Bu işi en iyi bilen TÜRSAB Başkanı Başaran Ulusoy’a sordum:
- Niye Euro?
“Yanlış” dedi ve devam etti:
“Ben de açıkça söylüyorum. Bu yanlıştır. Bizim paramız konvertibl. Euro’ya gerek yok. Türk parası üzerinden fiyatlandırma yapılması gerekir”.
Ben de böyle düşünüyorum.
Ve bir arkadaşım daha derin bir cevap verdi:
“Çünkü Euro’yu TL’ye çeviriyorlar. Kur farkından ayrıca kazanıyorlar. Mesela ben, ‘Kredi kartımdan Euro çekin’ dedim, çekmediler. O zaman kur farkından kazanamayacak tabii”.
ÜÇÜNCÜ MESELE: NASIL BİLİRSİNİZ?
HAMBURG’a uçarken yanıma orada yaşayan bir Türk oturuyor. 3 yaşındayken Hamburg’a gelmiş. Adı Türkan...
Hemen arkamızda da iki yakını. Nurhan ve Sevtap...
Gülüyorlar, kahkaha atıyorlar. Sıcakcanlılar.

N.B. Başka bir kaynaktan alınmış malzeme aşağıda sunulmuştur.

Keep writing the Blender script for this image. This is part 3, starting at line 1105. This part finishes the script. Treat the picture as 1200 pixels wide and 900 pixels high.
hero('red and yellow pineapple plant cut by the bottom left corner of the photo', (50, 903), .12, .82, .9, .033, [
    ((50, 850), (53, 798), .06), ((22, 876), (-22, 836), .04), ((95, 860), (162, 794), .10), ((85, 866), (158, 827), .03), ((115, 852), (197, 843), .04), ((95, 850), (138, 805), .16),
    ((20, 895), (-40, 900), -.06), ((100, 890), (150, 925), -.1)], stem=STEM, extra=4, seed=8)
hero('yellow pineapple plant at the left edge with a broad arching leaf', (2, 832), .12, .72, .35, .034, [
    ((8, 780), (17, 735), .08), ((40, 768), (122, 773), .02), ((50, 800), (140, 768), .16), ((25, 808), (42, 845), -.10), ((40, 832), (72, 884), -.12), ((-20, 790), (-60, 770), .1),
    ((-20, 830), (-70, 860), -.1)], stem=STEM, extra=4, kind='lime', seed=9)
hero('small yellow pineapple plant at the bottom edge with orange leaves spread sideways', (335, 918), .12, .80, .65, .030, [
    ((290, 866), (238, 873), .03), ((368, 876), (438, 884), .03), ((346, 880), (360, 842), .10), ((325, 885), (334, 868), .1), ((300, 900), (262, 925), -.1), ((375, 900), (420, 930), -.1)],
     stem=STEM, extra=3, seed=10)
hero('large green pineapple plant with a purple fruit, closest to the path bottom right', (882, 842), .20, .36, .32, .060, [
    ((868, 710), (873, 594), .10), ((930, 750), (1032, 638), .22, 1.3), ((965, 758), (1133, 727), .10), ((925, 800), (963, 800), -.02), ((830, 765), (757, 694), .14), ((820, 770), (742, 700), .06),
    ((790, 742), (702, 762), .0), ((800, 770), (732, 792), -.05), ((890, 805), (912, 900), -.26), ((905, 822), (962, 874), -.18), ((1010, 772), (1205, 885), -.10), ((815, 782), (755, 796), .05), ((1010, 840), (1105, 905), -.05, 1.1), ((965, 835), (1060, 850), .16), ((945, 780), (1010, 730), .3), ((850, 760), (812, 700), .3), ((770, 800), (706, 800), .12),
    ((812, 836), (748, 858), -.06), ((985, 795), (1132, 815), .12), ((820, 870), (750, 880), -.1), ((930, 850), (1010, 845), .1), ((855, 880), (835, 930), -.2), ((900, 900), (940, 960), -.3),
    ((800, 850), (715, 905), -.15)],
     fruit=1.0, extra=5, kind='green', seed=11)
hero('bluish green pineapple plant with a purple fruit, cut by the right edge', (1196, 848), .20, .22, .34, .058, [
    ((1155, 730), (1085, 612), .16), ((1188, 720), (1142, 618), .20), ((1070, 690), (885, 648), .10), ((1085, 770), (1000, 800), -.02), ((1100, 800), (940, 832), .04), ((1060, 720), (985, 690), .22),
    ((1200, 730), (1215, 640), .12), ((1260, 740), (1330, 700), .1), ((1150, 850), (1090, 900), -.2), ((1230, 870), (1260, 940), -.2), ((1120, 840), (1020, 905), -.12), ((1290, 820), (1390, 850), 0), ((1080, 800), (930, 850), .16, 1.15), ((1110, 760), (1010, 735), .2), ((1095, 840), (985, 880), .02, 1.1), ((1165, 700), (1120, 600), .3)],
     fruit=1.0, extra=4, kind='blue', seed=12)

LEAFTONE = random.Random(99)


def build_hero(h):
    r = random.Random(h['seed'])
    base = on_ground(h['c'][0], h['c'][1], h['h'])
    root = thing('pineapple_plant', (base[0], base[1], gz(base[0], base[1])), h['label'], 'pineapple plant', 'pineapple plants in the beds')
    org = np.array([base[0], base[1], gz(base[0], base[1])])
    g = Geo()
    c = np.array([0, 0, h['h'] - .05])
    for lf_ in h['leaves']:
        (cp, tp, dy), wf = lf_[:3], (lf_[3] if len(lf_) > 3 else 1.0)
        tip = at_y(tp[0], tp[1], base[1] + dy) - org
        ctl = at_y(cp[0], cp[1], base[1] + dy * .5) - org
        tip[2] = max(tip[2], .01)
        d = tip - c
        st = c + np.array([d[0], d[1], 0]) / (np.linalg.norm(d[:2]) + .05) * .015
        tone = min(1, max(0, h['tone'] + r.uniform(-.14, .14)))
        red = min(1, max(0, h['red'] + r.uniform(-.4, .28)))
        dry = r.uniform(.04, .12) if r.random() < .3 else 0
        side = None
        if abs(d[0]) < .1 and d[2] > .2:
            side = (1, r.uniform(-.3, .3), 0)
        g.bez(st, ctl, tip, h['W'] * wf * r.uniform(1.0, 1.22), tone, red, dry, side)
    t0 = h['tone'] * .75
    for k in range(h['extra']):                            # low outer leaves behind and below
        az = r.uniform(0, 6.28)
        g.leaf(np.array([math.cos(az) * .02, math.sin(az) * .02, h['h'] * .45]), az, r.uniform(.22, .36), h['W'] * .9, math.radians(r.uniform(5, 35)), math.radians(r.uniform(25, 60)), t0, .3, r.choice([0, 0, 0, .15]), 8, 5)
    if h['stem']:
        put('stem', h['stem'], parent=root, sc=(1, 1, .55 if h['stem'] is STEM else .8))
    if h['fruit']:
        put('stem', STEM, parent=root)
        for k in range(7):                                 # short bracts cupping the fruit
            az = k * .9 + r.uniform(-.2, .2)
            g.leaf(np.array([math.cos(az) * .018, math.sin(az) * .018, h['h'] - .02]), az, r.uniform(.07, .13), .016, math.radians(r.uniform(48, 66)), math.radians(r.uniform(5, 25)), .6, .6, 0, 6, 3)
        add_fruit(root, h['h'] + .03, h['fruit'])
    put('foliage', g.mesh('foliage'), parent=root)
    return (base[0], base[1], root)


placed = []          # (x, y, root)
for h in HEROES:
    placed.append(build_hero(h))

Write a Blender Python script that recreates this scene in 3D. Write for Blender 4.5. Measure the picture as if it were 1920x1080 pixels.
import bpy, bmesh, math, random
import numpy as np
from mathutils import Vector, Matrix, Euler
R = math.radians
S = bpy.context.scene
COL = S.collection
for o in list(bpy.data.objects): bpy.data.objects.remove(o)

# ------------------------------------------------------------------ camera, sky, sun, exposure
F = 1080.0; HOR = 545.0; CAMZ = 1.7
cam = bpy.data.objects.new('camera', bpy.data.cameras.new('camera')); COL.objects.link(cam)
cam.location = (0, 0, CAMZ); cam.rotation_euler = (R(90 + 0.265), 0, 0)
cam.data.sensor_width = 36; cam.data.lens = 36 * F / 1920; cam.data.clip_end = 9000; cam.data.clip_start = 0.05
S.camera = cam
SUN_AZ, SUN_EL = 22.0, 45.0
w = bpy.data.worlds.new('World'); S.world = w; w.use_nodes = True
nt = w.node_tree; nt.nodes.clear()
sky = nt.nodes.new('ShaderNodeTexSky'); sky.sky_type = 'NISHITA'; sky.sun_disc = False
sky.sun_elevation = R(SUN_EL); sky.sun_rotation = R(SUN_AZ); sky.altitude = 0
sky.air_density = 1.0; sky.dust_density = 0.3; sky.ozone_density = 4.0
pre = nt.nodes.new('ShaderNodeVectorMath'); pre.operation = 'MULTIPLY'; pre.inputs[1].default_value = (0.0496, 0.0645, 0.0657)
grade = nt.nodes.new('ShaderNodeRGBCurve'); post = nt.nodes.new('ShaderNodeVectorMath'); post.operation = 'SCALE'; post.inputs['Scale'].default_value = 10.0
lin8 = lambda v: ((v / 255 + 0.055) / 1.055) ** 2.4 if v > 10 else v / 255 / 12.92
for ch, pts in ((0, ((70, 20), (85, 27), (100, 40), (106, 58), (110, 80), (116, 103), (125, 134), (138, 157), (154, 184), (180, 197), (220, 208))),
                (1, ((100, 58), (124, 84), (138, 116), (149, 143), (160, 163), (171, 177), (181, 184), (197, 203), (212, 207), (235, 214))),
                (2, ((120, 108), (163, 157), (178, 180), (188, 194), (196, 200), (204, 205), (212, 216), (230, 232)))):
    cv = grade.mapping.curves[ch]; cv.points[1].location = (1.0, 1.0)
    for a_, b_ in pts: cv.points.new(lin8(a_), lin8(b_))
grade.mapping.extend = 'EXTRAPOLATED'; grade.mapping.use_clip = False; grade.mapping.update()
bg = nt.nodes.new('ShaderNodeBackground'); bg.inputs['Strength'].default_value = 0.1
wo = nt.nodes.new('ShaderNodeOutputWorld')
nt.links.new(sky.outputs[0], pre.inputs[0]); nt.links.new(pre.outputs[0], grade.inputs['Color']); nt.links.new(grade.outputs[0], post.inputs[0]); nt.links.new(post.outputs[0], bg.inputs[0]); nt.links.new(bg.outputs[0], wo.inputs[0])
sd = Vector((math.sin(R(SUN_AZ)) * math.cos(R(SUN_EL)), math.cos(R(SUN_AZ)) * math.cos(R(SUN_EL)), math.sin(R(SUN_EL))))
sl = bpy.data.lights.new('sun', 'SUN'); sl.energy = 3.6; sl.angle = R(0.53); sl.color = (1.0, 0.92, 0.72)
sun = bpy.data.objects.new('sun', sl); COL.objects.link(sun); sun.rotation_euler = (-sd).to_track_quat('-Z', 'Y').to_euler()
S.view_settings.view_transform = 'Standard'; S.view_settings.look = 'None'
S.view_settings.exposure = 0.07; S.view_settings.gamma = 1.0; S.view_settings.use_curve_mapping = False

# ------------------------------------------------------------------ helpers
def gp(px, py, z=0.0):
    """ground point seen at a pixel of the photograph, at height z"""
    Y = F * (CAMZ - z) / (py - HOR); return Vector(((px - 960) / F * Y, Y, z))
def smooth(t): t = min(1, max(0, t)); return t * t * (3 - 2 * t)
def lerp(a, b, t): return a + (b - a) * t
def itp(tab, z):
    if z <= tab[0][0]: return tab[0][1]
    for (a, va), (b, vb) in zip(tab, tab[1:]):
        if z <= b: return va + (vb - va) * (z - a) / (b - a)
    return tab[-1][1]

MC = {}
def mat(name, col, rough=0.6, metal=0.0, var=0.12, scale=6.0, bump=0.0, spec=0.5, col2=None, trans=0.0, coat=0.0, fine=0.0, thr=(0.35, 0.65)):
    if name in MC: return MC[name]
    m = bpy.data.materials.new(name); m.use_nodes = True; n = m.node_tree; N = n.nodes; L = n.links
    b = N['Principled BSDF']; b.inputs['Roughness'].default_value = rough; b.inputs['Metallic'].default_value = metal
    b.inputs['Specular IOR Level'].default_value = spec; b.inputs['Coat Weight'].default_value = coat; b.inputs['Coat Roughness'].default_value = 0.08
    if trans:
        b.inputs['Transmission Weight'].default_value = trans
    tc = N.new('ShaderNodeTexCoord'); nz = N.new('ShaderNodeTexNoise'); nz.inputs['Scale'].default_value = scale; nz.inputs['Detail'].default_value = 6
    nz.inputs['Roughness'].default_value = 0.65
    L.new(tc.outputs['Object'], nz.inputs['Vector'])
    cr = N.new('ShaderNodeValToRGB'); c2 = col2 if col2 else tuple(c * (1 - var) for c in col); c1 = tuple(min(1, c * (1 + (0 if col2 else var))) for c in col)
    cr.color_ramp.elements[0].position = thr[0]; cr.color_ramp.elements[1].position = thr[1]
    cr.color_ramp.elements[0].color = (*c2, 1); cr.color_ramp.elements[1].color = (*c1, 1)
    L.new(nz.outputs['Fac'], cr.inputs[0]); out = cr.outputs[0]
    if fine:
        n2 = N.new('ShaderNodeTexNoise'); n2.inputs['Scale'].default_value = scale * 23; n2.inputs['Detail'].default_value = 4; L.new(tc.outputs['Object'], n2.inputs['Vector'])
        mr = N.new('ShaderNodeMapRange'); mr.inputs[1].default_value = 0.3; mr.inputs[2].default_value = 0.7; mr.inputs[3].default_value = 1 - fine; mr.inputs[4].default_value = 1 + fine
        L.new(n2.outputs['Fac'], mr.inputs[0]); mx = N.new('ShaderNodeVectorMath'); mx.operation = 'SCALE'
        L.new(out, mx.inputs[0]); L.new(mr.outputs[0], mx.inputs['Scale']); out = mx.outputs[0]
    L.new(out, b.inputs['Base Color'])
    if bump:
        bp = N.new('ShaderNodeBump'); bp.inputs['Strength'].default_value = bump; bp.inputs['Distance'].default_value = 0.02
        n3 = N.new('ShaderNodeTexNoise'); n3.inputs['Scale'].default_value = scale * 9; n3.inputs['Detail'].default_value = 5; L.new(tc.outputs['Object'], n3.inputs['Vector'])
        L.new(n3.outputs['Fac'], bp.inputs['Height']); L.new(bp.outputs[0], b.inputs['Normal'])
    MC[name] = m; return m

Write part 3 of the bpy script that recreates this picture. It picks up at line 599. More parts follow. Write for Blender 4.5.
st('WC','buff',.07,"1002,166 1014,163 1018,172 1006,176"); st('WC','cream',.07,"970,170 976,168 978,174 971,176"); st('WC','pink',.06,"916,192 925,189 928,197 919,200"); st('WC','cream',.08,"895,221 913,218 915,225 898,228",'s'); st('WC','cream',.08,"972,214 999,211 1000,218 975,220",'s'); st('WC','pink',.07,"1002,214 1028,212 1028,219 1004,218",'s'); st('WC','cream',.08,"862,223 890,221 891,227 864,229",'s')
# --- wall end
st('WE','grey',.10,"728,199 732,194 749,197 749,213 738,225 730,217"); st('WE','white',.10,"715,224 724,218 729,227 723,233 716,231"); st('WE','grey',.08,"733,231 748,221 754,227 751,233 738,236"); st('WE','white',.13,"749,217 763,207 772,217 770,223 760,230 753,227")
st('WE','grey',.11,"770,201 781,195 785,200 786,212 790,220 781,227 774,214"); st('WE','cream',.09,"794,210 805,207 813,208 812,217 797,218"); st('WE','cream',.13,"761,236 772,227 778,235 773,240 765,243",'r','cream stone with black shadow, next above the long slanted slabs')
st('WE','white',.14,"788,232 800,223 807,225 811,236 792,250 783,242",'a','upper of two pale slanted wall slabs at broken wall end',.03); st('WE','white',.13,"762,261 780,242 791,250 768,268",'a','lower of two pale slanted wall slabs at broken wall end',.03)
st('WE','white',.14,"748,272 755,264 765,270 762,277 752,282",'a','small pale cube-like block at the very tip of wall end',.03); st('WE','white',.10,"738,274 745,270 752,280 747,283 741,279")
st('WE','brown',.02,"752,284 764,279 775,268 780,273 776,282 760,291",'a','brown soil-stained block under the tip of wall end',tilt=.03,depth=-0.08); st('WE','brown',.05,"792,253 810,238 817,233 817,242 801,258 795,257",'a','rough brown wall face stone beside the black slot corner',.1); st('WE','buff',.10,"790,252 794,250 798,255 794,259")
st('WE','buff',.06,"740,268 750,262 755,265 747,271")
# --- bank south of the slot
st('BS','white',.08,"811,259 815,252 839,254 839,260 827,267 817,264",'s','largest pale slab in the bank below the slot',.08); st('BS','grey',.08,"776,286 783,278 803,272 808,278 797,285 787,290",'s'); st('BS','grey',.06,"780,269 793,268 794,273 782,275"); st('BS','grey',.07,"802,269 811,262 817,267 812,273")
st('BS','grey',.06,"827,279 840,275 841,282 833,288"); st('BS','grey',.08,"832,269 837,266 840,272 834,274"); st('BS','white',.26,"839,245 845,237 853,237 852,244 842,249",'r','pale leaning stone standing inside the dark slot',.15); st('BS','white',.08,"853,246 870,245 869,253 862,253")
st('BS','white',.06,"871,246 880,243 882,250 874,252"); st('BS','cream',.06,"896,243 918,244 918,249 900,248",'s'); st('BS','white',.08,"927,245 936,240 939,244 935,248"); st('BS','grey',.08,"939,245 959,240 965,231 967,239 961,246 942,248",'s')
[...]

Bulgaristan hava sahasında sohbet başlıyor:
- Türkiye’de mi oturuyorsunuz?
- Evet İstanbul’da yaşıyorum. Ya siz?
- Biz Hamburg yakınlarında bir şehirde. İstanbul’a gezmeye geldik.
- Nereye gittiniz?
- Sultanahmet, Reina, Üsküdar... Gezdik işte.
- Üsküdar’da ne yaptınız?
- Kuzenim Kıvanç Tatlıtuğ’un evini görmek istedi.
Şaşırdım:
- Hangi evini?
- Evet, dizide o ev var. Kuzey-Güney...
Daha da şaşırdığımı görünce devam etti:
“Biz dizideki o evin adresini bulduk. Oraya gittik. Belki Kıvanç’ı görürüz diye...”
Sonra kahkahalar...
İşte bu...
Ne kadar tatlı bir mesele...
Kıvanç’ın tanıtım etkisini Arap şehirlerinden biliyordum ama Hamburg yakınlarındaki bir şehre kadar ulaştığını bilmiyordum.
İndikten sonra düşündüm...
Avrupa’da 5 milyonu aşkın Türk var. 5 milyon ses. 5 milyon lobi. 5 milyon ortak nokta. Ama Türkiye ile ne kadar ilişkileri var?
Ne kadar biliyorlar.
Biz Suriye’den Kıbrıs’a... İsrail’den Ermenistan’a... Barış sürecinden Silivri’ye kadar onca meselenin içinde çırpınırken, aynı zamanda Real Madrid’i titreten Galatasaray, yarı final heyecanını paylaşan Fenerbahçe gibi markalarımızla öylesine enerji dolu bir coğrafyayı paylaşıyoruz ki...
Kıvanç Tatlıtuğ bir başka marka olarak çıkıyor.
Biz kendimize bakmaktan, bize nasıl bakıldığını göremiyoruz.
Basit gibi görünüyor ama,
Asıl mesele de bu zaten:
“O kadar kendimize dalıyoruz ki, dışarıya doğru boğuluyoruz.”
Bu Haber 12.04.2013 - 10:40:57 tarihinde eklendi.